Mais l’Eglise est aussi la seule institution capable de jouer un rôle de médiateur en cas de crise. Lors de la cérémonie d’investiture des nouveaux ministres de la Défense et de l’Intérieur le 3 juin, le président Xanana Gusmao a insisté, dans un bref discours improvisé, sur le rôle que l’Eglise doit jouer dans les “pourparlers” qui doivent avoir lieu entre les différents acteurs pour résoudre la crise. Quelques jours après, le nouveau ministre de la défense José-Ramos Horta est revenu à plusieurs reprises sur ce thème. “Il faut écouter la voix des différentes couches sociales, notamment de l’Eglise. Nous avons eu des relations très tendues avec l’Eglise pendant un an. Nous acceptons notre échec nous a-t-il indiqué. Le Premier ministre Mari Alkatiri nous a confirmé que l’évêque de Dili, Mgr Alberto Ricardo da Silva, serait l’un des participants aux pourparlers.
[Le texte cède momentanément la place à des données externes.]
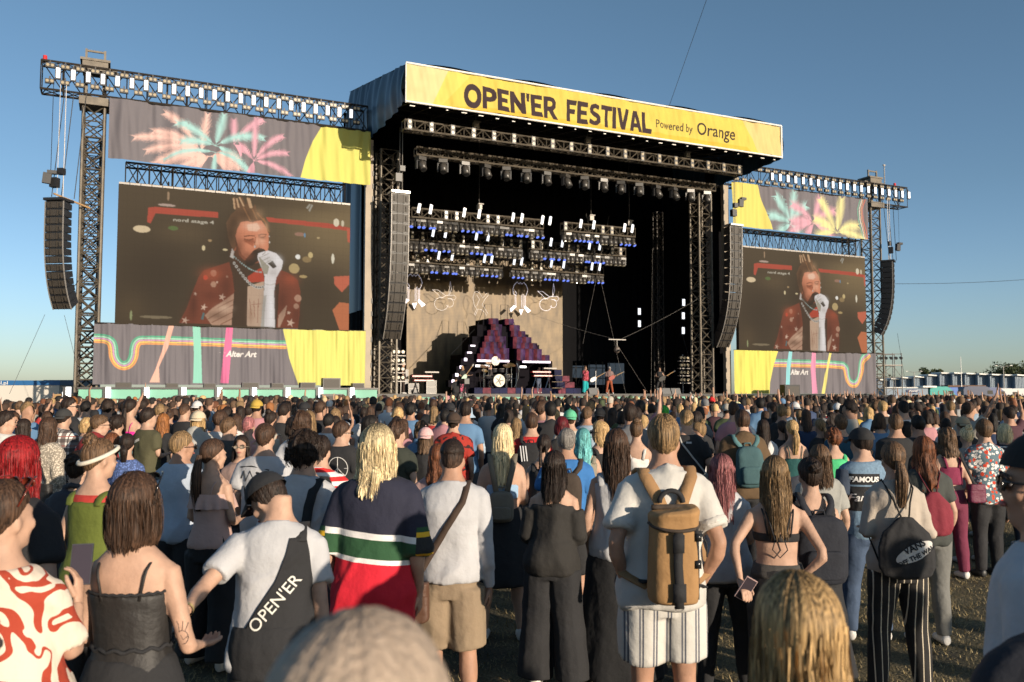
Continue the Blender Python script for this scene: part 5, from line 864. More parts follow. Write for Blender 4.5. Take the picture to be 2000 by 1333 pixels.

Selon plusieurs analystes à Dili, le fait que Mari Alkatiri soit de confession musulmane n’est pas, en soi, un facteur pertinent pour expliquer les mauvaises relations avec l’Eglise ou même avec la population catholique. Dans le pays, les relations entre les catholiques et la petite communauté musulmane sont en général harmonieuses. “En fait, beaucoup de musulmans du Timor-Oriental ont soutenu l’Eglise catholique contre Alkatiri. L’impopularité d’Alkatiri n’a rien à voir avec sa confession musulmane estime un observateur occidental sur place. Hasundungan Sirait, un Indonésien qui travaille avec la fondation des droits de l’homme Yayasan Hak à Dili, tempère ces propos rassurants, considérant qu’on commence à voir émerger, au Timor-Oriental, des tensions religieuses comme il en existe aux Moluques et à Célèbes, car “certains utilisent la question religieuse pour attaquer Alkatiri”.

Formée par des instructeurs australiens et portugais, la nouvelle armée timoraise, nommée F-FDTL, est commandée par les anciens dirigeants du Falintil, la guérilla indépendantiste, tous nés dans la partie est du pays, mais elle incorpore aussi de nombreux jeunes officiers, qui ont été scolarisés pendant l’occupation indonésienne et qui ne parlent pas portugais. Une bonne partie de ces “jeunes turcs” sont originaires de l’ouest du pays, la partie proche de la frontière avec le Timor occidental indonésien. La crise actuelle, très complexe tant les factions et les sous-factions sont nombreuses, est essentiellement provoquée par la volonté de ces jeunes officiers ambitieux de ne pas être bloqués dans leur carrière par les “vieux commandants”. Plusieurs dizaines d’entre eux, entraînant un groupe de près de 600 soldats, ont fait scission et se sont réfugiés dans les plantations de café d’Ermera, au sud de Dili. La police, très politisée et totalement sous le contrôle du Fretilin, a semblé appuyer ces soldats rebelles, provoquant de sérieux affrontements entre militaires et policiers qui ont fait des dizaines de victimes. De l’avis général, la dimension ethnique du conflit, qui a opposé à Dili le clan lorosae, des natifs de l’est, au clan loromonu, des habitants originaires de l’ouest, est artificielle : elle a émergé d’une confrontation entre deux générations d’officiers militaires. Mais, attiser les querelles tribales est potentiellement dangereux. Des rancours futures peuvent prendre racine sur un conflit créé de toutes pièces. Et sur les murs de certaines maisons de Dili, des habitants ont marqué à la peinture leur appartenance ethnique “loromonu” en espérant échapper aux incendies et aux pillages, comme c’est le cas dans les régions d’Indonésie en proie aux conflits intercommunautaires.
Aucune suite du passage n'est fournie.